- The Washington Times - Friday, June 17, 2011

Federal authorities have dismantled what investigators described on Friday as a “significant, national drug ring” operating in Virginia that made millions of dollars trafficking marijuana and recruiting college athletes to target fellow students for drug sales, prosecutors say.

“Marijuana is an addictive, dangerous gateway drug that often leads users to graduate to other deadly narcotics,” U.S. Attorney Neil H. MacBride in Alexandria said in announcing that 18 suspected drug gang members had been charged in the case. “Distributors often rely on guns and physical violence to enforce debts and ensure the success of their business, allured by the potential for significant profit peddling contraband.

The 18 were accused of participating in a nationwide distribution ring smuggling high-quality marijuana from growers in northern California to mid-level dealers in numerous states throughout the country. After coordinated arrests, 17 of the suspected conspirators were in custody and one remained a fugitive: Marvin Powers, Jr., 39, of Vallejo, Calif.

According to court documents, the ring was led by Anthony Guidry, Sr., 46, also of Vallejo, Calif., who prosecutors said trained and then worked with others as interconnected wholesale dealers of marijuana they either grew or purchased from the growers. From 2005 through the present, the documents said the conspirators took orders for various marijuana strains and shipped multi-pound quantities to suppliers in more than a dozen states.

A criminal complaint affidavit said many of the conspirators carried firearms while conducting drug sales and used weapons and assault to intimidate those who had not paid, including targeting the young children of those in debt to conspirators.

Prosecutors said Mr.
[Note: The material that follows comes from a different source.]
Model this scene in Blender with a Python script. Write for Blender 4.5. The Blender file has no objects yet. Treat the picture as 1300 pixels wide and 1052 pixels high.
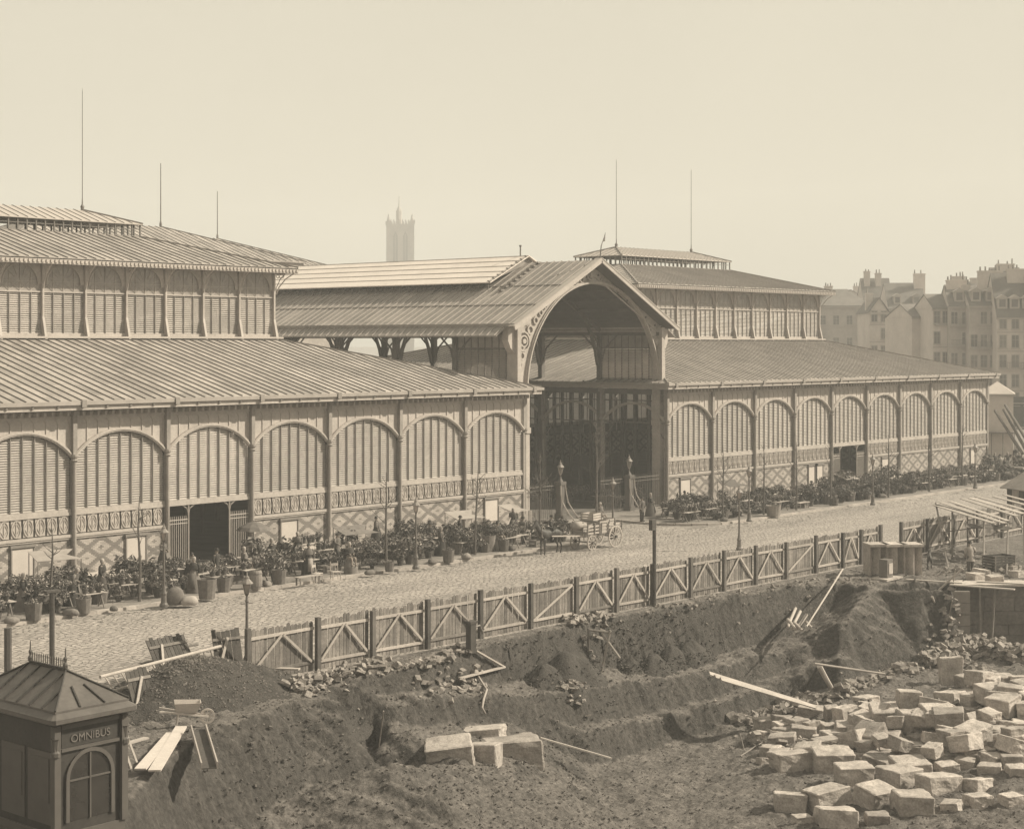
import bpy, bmesh, math, random
import numpy as np
from mathutils import Vector, Matrix, noise
from mathutils.geometry import delaunay_2d_cdt
random.seed(7)
SC = bpy.context.scene
COL = SC.collection
PI = math.pi

# ------------------------------------------------------------------ camera
CAMX, CAMY, CAMZ = -51.3, -75.75, 12.45
TH = math.radians(48.67)                      # heading, from +Y towards +X
FPX, HORY, CXP = 2148.0, 435.0, 650.0         # focal length and horizon, in pixels of the 1300 x 1052 print
cd = bpy.data.cameras.new('camera')
cam = bpy.data.objects.new('camera', cd); COL.objects.link(cam)
cam.location = (CAMX, CAMY, CAMZ)
cam.rotation_euler = (PI/2, 0, -TH)
cd.sensor_width = 36; cd.sensor_fit = 'HORIZONTAL'
cd.lens = FPX/1300*36
cd.shift_y = -(526-HORY)/1300
cd.clip_start = .5; cd.clip_end = 6000
SC.camera = cam

# ------------------------------------------------------------------ sky, sun, exposure
W = bpy.data.worlds.new('World'); SC.world = W; W.use_nodes = True
nt = W.node_tree; nt.nodes.clear()
SUN_AZ = math.radians(131)                    # clockwise from +Y
SUN_EL = math.radians(37)
sky = nt.nodes.new('ShaderNodeTexSky'); sky.sky_type = 'NISHITA'; sky.sun_disc = False
sky.sun_elevation = SUN_EL; sky.sun_rotation = SUN_AZ
sky.dust_density = 4; sky.air_density = 1.5
bw = nt.nodes.new('ShaderNodeRGBToBW'); nt.links.new(sky.outputs[0], bw.inputs[0])
# the print is sepia: the sky's brightness, in cream; a hazy even veil takes most of its gradient
m1 = nt.nodes.new('ShaderNodeMath'); m1.operation = 'MULTIPLY_ADD'; m1.inputs[1].default_value = .12; m1.inputs[2].default_value = SKYV = 5.75
nt.links.new(bw.outputs[0], m1.inputs[0])
tint = nt.nodes.new('ShaderNodeVectorMath'); tint.operation = 'SCALE'; tint.inputs[0].default_value = (1, .922, .735)
nt.links.new(m1.outputs[0], tint.inputs['Scale'])
tc = nt.nodes.new('ShaderNodeTexCoord'); nz = nt.nodes.new('ShaderNodeTexNoise'); nz.inputs['Scale'].default_value = 4.5; nz.inputs['Detail'].default_value = 6
nt.links.new(tc.outputs['Generated'], nz.inputs['Vector'])
mr = nt.nodes.new('ShaderNodeMapRange'); mr.inputs['To Min'].default_value = .90; mr.inputs['To Max'].default_value = 1.08
nt.links.new(nz.outputs[0], mr.inputs[0])
t2 = nt.nodes.new('ShaderNodeVectorMath'); t2.operation = 'SCALE'
nt.links.new(tint.outputs[0], t2.inputs[0]); nt.links.new(mr.outputs[0], t2.inputs['Scale'])
bg = nt.nodes.new('ShaderNodeBackground'); bg.inputs['Strength'].default_value = .0715
nt.links.new(t2.outputs[0], bg.inputs[0])
wo = nt.nodes.new('ShaderNodeOutputWorld'); nt.links.new(bg.outputs[0], wo.inputs[0])
sd = bpy.data.lights.new('sun', 'SUN'); sd.energy = 5.0; sd.angle = math.radians(.8); sd.color = (1, .92, .74)
so = bpy.data.objects.new('sun', sd); COL.objects.link(so); so.location = (60, -80, 90)
sdir = Vector((math.sin(SUN_AZ)*math.cos(SUN_EL), math.cos(SUN_AZ)*math.cos(SUN_EL), math.sin(SUN_EL)))
so.rotation_euler = sdir.to_track_quat('Z', 'Y').to_euler()
vs = SC.view_settings; vs.view_transform = 'Standard'; vs.look = 'None'; vs.exposure = 0.68; vs.gamma = 1.0; vs.use_curve_mapping = False
SC.cycles.max_bounces = 6; SC.cycles.diffuse_bounces = 3; SC.cycles.volume_bounces = 0
SC.cycles.use_denoising = True

# ------------------------------------------------------------------ surveying helpers
_s, _c = math.sin(TH), math.cos(TH)
def ray(px, py):
    a = (px-CXP)/FPX
    return Vector((_s+a*_c, _c-a*_s, -(py-HORY)/FPX))
CP = Vector((CAMX, CAMY, CAMZ))
def G(px, py, z=0.0):                          # point of the level z
    r = ray(px, py); return CP+r*((z-CAMZ)/r.z)
def DD(px, py, d):                             # point at a distance
    return CP+ray(px, py)*d

# ------------------------------------------------------------------ materials
def tone(v, w=1.0):
    v *= .80
    return (v, v*(1-.105*w), v*(1-.175*w), 1)
MATS = {}
def mat(name, v, rough=.85, scale=1.0, var=.25, bump=.0, bscale=None, warm=1.0, rnd=.0, fine=.0, stretch=(1,1,1), metal=0.0, spec=.3):
    if name in MATS: return MATS[name]
    m = bpy.data.materials.new(name); m.use_nodes = True; n = m.node_tree.nodes; l = m.node_tree.links
    p = n['Principled BSDF']; p.inputs['Roughness'].default_value = rough; p.inputs['Metallic'].default_value = metal
    p.inputs['Specular IOR Level'].default_value = spec
    g = n.new('ShaderNodeNewGeometry')
    mp = n.new('ShaderNodeMapping'); mp.inputs['Scale'].default_value = stretch; l.new(g.outputs['Position'], mp.inputs[0])
    t = n.new('ShaderNodeTexNoise'); t.inputs['Scale'].default_value = scale; t.inputs['Detail'].default_value = 6; t.inputs['Roughness'].default_value = .65
    l.new(mp.outputs[0], t.inputs[0])
    r = n.new('ShaderNodeMapRange'); r.inputs['From Min'].default_value = .3; r.inputs['From Max'].default_value = .7
    r.inputs['To Min'].default_value = 1-var; r.inputs['To Max'].default_value = 1+var; l.new(t.outputs[0], r.inputs[0])
    last = r.outputs[0]
    if rnd:
        oi = n.new('ShaderNodeObjectInfo'); r2 = n.new('ShaderNodeMapRange'); r2.inputs['To Min'].default_value = 1-rnd; r2.inputs['To Max'].default_value = 1+rnd
        l.new(oi.outputs['Random'], r2.inputs[0]); mm = n.new('ShaderNodeMath'); mm.operation = 'MULTIPLY'; l.new(last, mm.inputs[0]); l.new(r2.outputs[0], mm.inputs[1]); last = mm.outputs[0]
    if fine:
        t3 = n.new('ShaderNodeTexNoise'); t3.inputs['Scale'].default_value = scale*9; t3.inputs['Detail'].default_value = 4; l.new(g.outputs['Position'], t3.inputs[0])
        r3 = n.new('ShaderNodeMapRange'); r3.inputs['From Min'].default_value = .3; r3.inputs['From Max'].default_value = .7; r3.inputs['To Min'].default_value = 1-fine; r3.inputs['To Max'].default_value = 1+fine
        l.new(t3.outputs[0], r3.inputs[0]); mm = n.new('ShaderNodeMath'); mm.operation = 'MULTIPLY'; l.new(last, mm.inputs[0]); l.new(r3.outputs[0], mm.inputs[1]); last = mm.outputs[0]
    sc = n.new('ShaderNodeVectorMath'); sc.operation = 'SCALE'; sc.inputs[0].default_value = tone(v, warm)[:3]; l.new(last, sc.inputs['Scale'])
    l.new(sc.outputs[0], p.inputs['Base Color'])
    m['scale_node'] = sc.name
    if bump:
        b = n.new('ShaderNodeBump'); b.inputs['Strength'].default_value = 1.0; b.inputs['Distance'].default_value = bump
        t4 = n.new('ShaderNodeTexNoise'); t4.inputs['Scale'].default_value = bscale or scale*6; t4.inputs['Detail'].default_value = 8; t4.inputs['Roughness'].default_value = .7
        l.new(mp.outputs[0], t4.inputs[0]); l.new(t4.outputs[0], b.inputs['Height']); l.new(b.outputs[0], p.inputs['Normal'])
    MATS[name] = m; return m

iron = mat('painted_iron', .45, .6, .8, .16, fine=.10)
iron_dark = mat('dark_iron', .16, .6, .8, .2, fine=.1)
louvre_m = mat('louvre_paint', .44, .7, .45, .17, fine=.10, rnd=.10)
column_m = mat('column_paint', .29, .6, .9, .2, fine=.12)
skylight_m = mat('skylight_glass', .85, .35, .5, .08, fine=.05)
zinc = mat('zinc_sheet', .36, .55, .25, .12, fine=.10, stretch=(1,1,1))
zinc_dark = mat('weathered_zinc', .27, .6, .4, .18, fine=.12)
zinc_light = mat('bright_zinc', .46, .5, .25, .10, fine=.06)
mull_m = mat('mullion_paint', .24, .6, .8, .15)
rib_m = mat('zinc_rib', .20, .55, .6, .15)
timber_pale = mat('fresh_timber', .42, .85, 1.5, .15, bump=.01, bscale=20, rnd=.15, fine=.12)
timber = mat('grey_timber', .20, .9, 1.2, .25, bump=.012, bscale=18, rnd=.22, fine=.15)
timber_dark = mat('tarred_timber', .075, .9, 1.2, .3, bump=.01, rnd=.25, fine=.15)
bleached = mat('bleached_timber', .58, .8, 2, .1, fine=.08)
stone = mat('hewn_stone', .42, .9, 1.6, .34, bump=.045, bscale=7, rnd=.25, fine=.2)
stone_dark = mat('damp_stone', .17, .95, .8, .35, bump=.03, bscale=5, rnd=.15, fine=.2)
pave_m = mat('pavement_asphalt', .23, .9, .5, .35, bump=.01, fine=.14)
kerb_m = mat('kerb_stone', .40, .85, .9, .2, bump=.01, fine=.1, rnd=.12)
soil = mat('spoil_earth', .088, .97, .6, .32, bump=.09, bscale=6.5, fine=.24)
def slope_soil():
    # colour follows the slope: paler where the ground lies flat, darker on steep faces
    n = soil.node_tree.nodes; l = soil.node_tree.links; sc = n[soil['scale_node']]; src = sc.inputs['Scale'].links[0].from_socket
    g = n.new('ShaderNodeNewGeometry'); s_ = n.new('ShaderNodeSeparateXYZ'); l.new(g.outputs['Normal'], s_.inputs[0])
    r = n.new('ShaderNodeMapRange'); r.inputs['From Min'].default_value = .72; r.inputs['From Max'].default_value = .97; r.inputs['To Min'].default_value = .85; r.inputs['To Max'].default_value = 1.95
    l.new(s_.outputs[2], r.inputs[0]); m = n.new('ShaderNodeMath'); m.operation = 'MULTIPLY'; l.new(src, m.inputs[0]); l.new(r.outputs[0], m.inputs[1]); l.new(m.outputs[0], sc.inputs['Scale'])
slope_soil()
def grit(m, scale, amt, dist):
    n = m.node_tree.nodes; l = m.node_tree.links; sc = n[m['scale_node']]; src = sc.inputs['Scale'].links[0].from_socket
    g = n.new('ShaderNodeNewGeometry'); t = n.new('ShaderNodeTexNoise'); t.inputs['Scale'].default_value = scale; t.inputs['Detail'].default_value = 5; t.inputs['Roughness'].default_value = .8; l.new(g.outputs['Position'], t.inputs[0])
    v = n.new('ShaderNodeTexVoronoi'); v.inputs['Scale'].default_value = scale*.7; l.new(g.outputs['Position'], v.inputs['Vector'])
    a = n.new('ShaderNodeMath'); a.operation = 'MULTIPLY_ADD'; a.inputs[1].default_value = -.5; l.new(v.outputs['Distance'], a.inputs[0]); l.new(t.outputs[0], a.inputs[2])
    r = n.new('ShaderNodeMapRange'); r.inputs['From Min'].default_value = .05; r.inputs['From Max'].default_value = .5; r.inputs['To Min'].default_value = 1-amt; r.inputs['To Max'].default_value = 1+amt; l.new(a.outputs[0], r.inputs[0])
    q = n.new('ShaderNodeMath'); q.operation = 'MULTIPLY'; l.new(src, q.inputs[0]); l.new(r.outputs[0], q.inputs[1]); l.new(q.outputs[0], sc.inputs['Scale'])
    b = [x for x in n if x.type == 'BUMP'][0]; b2 = n.new('ShaderNodeBump'); b2.inputs['Distance'].default_value = dist; l.new(a.outputs[0], b2.inputs['Height']); l.new(b.outputs[0], b2.inputs['Normal'])
    l.new(b2.outputs[0], n['Principled BSDF'].inputs['Normal'])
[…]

Guidry was focused on extending his enterprise to as many states as possible, recruiting distributors from all walks of life, including college athletes, to help open distribution centers in cities and college campuses in Virginia, Georgia, Colorado, Kansas, Missouri, Texas, Louisiana, Florida, New York, New Jersey and Pennsylvania, according to court records.

The records said Mr. Guidry controlled more than 20 bank accounts that conspirators used to deposit proceeds from marijuana sales in whatever state sales were made. To avoid detection by police, the records said he also hired people to fly around the country to pick up bulk cash payments and return to California. The court documents also said Mr. Guidry was the owner of a company named “Daddy’s Girl Handyman,” which was based out of his residence and was a front to launder illicit drug proceeds and appear to have legitimate income.

Mr. Guidry is accused of using drug proceeds to purchase multiple homes, vehicles and a boat. In a two year period, investigators say he received deposits of nearly $1 million into his various accounts.

According to the affidavit, Mr. Guidry obtained wholesale marijuana for as little as $1,200 a pound, which he sold for as much as $5,000 per pound at the retail level. Investigators conservatively estimate that the conspiracy generated at least $2 million in profits during the course of the conspiracy. Prior to arrest, law enforcement had seized 71 pounds of marijuana and $161,980 in money orders from the conspirators.

Court records also show the drug ring was uncovered through the January 12 arrest of Moataz Mohammad Masoud, 26, of Alexandria. While detained on marijuana distribution charges, the records said Mr. Masoud telephoned other conspirators to ensure that they continued his marijuana dealing operation.

According to the records, James Cutri, 22, of Springfield, is the leader of a marijuana and oxycontin distribution network based in Virginia.

Others arrested were Nahom Hagos, 23, of Alexandria; Yonata Hagos, 24, of Alexandria; Justin Johnson, 23, of Pittsburg, Calif.; Cristina Patino, 28 of Pittsburg, Calif.;Munir Abdalla Saad, 36, of Benicia, Calif.; Noe Briones, 26, of Rodeo, Calif.; Nathaniel Wilson and Jeremiah Wilson, twin brothers, 26, of Atlanta, Ga.; Julius Watson III, 23, of Sacramento, Calif.; Tracy King, 44, of Norfolk; Tiffany Solorio, 22, of Rio Linda, Calif.; Anthony Giuliani, 44, and Annette Ross, 51, of Covelo, Calif.; and Robert Williams, 22, of Springfield.